Two weeks ago I visited Startup Factory Ruse and had the opportunity to attend The Passionate Doer – Lessons Learned where Yana Petrova shared her journey with CoKitchen in the past 2 years. The event name comes from The Passionate Programmer book.
A doer is somebody who acts and strives to make changes. When you jump into something new it looks hard and scary at first. With time the important and difficult tasks begin to look like ordinary ones because you gain the experience required for them.
When you are a start-up company you have a limited amount of time and finance to make a break through. Thus it is important to hire the right people, but Yana argues it is more important to quickly dismiss the people who don't fit into your organization. I quite agree with her and the following paragraphs are centered around this idea.
An interesting point Yana makes is about negative reactions and lack of motivation in employees. When a person is lacking motivation they have troubles making logical connections between various tasks and are not able to see the big picture or how their actions or lack thereof affect everything else in the organization. She thinks these are most likely due to problems in our private lives instead of problems at work and as managers we should seek to understand what triggers these negative effects.

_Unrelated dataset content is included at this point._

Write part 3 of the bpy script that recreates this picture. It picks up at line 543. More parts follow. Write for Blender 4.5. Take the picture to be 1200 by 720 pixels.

Yana believes fatigue makes us vulnerable to negative thoughts so it is best to make important decisions after you've had a good rest. In similar fashion her way to deal with a non-motivated employee is to give them a short break. Then she asks whether or not the employee is ready to return back to work and invest 100% into the job. If not then both parties say good bye to each other. Yana also says that for most problematic employees she'd seen it hasn't been worth it to bring them back and try to improve them.
I've asked Yana if she had some sort of test to keep track of how well a person performs their job. She didn't quite answer but an indicator for under-performance to her is how busy the rest of the team is. Unwillingness to take corrective action, e.g. explore new ways of doing things, acquire more skills or read particular books which will help improve on areas she'd identified, is also a good indicator that the person will have a tendency to under-perform.
Yana says she wouldn't keep an employee who defines their own boundaries and doesn't want to expand them because that person will not go out of their comfort zone. This leaves everyone else tiptoeing around that employee and having to do the job they can't, which puts more stress on the team.
Same approach we should adopt towards customers as well. Get rid of rude and angry customers so that the work flows with less stress.
Yana has been part of many volunteer efforts and her mistake was that she expected everyone to have the same volunteering spirit that she has. In reality it turned out people had trouble managing their own time or lacking the proper communication skills. Not taking responsibility for your actions and not learning from mistakes are other traits she noticed.
At CoKitchen they aim at pairing completely different people with one another so that everyone is able to learn the most from the other person. This is part of their internal mentorship program.
Another interesting book mentioned by a member of the audience was Drive: The Surprising Truth About What Motivates Us. The book reveals the three elements of true motivation:
- AUTONOMY - the desire to direct our own lives;
- MASTERY - the urge to get better and better at something that matters;
- PURPOSE - the yearning to do what we do in the service of something larger than ourselves.
Sounds like an interesting book (from the point of view of the employer) which is definitely going into my reading list.
Sorry if my notes are a bit terse this time, it's been a busy month. I still hope you learned something new from this post. Thanks for reading!